It's misleading to think of the mass as increasing (and many modern textbooks in relativity do not use the concept of "relativistic mass" because of the confusion it causes).
So the modern-day answer to "why does mass increase" is: "It doesn't". It's more useful to think of an object's ENERGY as increasing. You increase its energy in relativity just as in the old-fashioned way, by doing work on the object.
The amount of energy in an object is related to concepts of space and time. This is true even in pre-relativity physics; because a swiftly-moving rock (one that covers a large space in a small time) has more energy than an identical rock that is moving slowly.
But the formula that relates speed to energy is different in relativity, because of its different picture of how space and time are related. In pre-relativity physics, an object gains speed proportionally to the square root of the work you do on it. That means that (we thought) you could increase an object's speed to any given value, just by pouring a sufficient amount of energy (work) into it.
But relativity says that energy, space and time are related in a different mathematical way; so that in fact as you do more and more work on the object, its speed asymptotically approaches a fixed limit (which is of course "c").

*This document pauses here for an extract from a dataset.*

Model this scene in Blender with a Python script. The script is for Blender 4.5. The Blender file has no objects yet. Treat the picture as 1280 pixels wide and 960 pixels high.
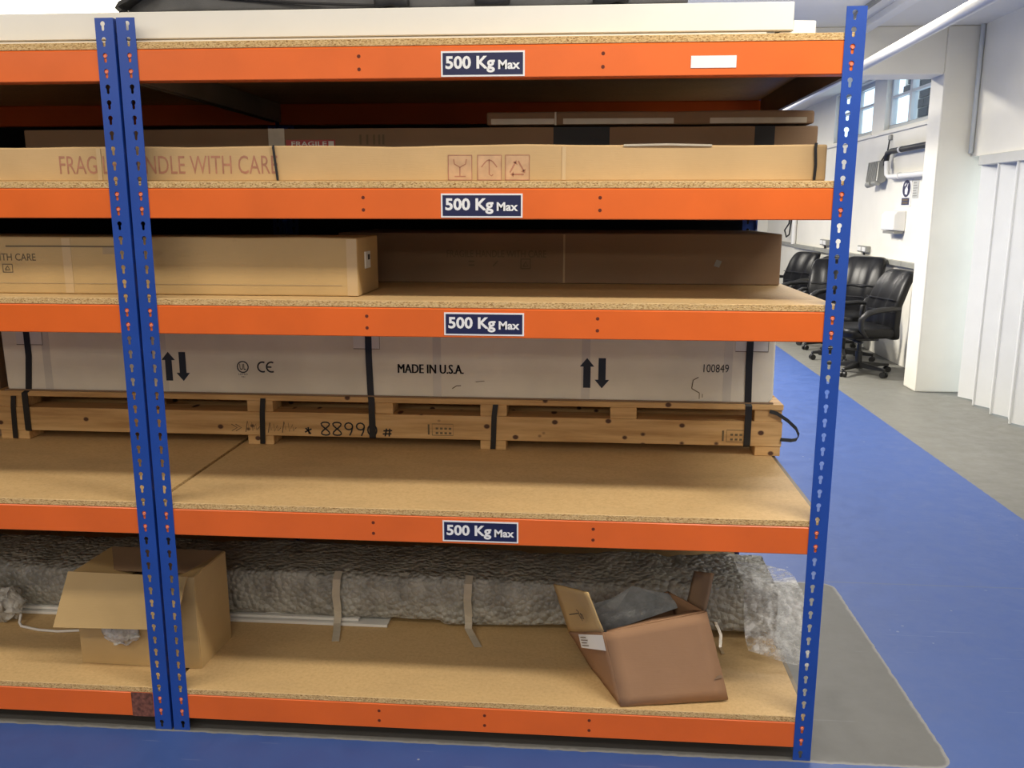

This different mathematical relationship means that an object "behaves as if" it had more mass as its speed increases. It might be better to say it has more "inertia," or resistance to change; in particular, as its speed approaches "c", it becomes increasingly difficult (requires ever more work) to accelerate the object. The object seems to be more "sluggish," as though its mass has increased. And in some equations, it's useful to plug in the so-called "relativistic mass" and treat it as though it were "real" mass. But this is more in the way of a mathematical trick; nothing about the internal nature of the object changes.